La testimonianza di Sottile è stata inserita nel ciclo di conferenze “Le frontiere dell’innovazione” organizzate dall’università Liuc di Castellanza e da Univa. Il manager di Goglio insieme a Francesco Mari, vice presidente di Sap, gruppo leader nel settore dei software applicativi per le aziende, è intervenuto al terzo incontro dedicato all’Internet of Things e all’impatto che la stessa ha sul modo di competere e sulla catena del valore.
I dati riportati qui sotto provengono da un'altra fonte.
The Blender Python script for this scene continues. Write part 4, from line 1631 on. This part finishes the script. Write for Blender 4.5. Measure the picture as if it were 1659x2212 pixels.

Gestire il passaggio da una fase tecnologica, caratterizzata dall’uso dei sensori, a una di gestione e analisi dei dati per consentire decisioni o azioni in tempo reale, secondo Mari, è il punto centrale quando si parla di Internet delle cose, un fenomeno che trova nel software e nelle applicazioni big data la sua prospettiva di sviluppo più importante. «Ci sono settori, come quello della manutenzione – spiega Mari – dove internet delle cose è già in una fase matura. In tutti i paradigmi di manutenzione si oscilla tra gli estremi della rottura e della riparazione prima della rottura. Ma chi decide quando riparare?».
Mari mostra una slide con una curva del deterioramento fisico degli oggetti (curva che cambia a seconda degli oggetti) e dei diversi punti di intervento con i relativi costi di riparazione che variano da un massimo, con la rottura totale dell’oggetto, a un minimo, quando si previene al momento giusto. «Trenitalia – continua il vice presidente di Sap – è già passata al nuovo paradigma: la manutenzione predittiva, inserendo 4.000 sensori sulle locomotive 464 con un investimento di 50 milioni di euro. Un modo per anticipare i guasti, risparmiare 200 milioni di euro all’anno in manutenzioni e dare un servizio migliore ai propri clienti».
Questo passaggio richiede competenze e una riorganizzazione dell’impresa per interpretare i dati che affluiscono e ordinarli e leggerli coerentemente per prendere decisioni corrette. «Non è una passeggiata di salute – conclude Sottile – anzi, ho la sensazione che negli ultimi due anni ci sia stato un salto e si sia passati da un livello teorico a un livello reale. I prodotti si copiano, i servizi no perché l’esperienza che deriva dall’Iot riporta al centro del lavoro la persona. E se qualche imprenditore pensa che l’Iot sia il divertimento di qualche dipendente nerd, allora la fabbrica 4.0 smette di essere un’opportunità e diventa una minaccia perché i tedeschi fanno molto sul serio».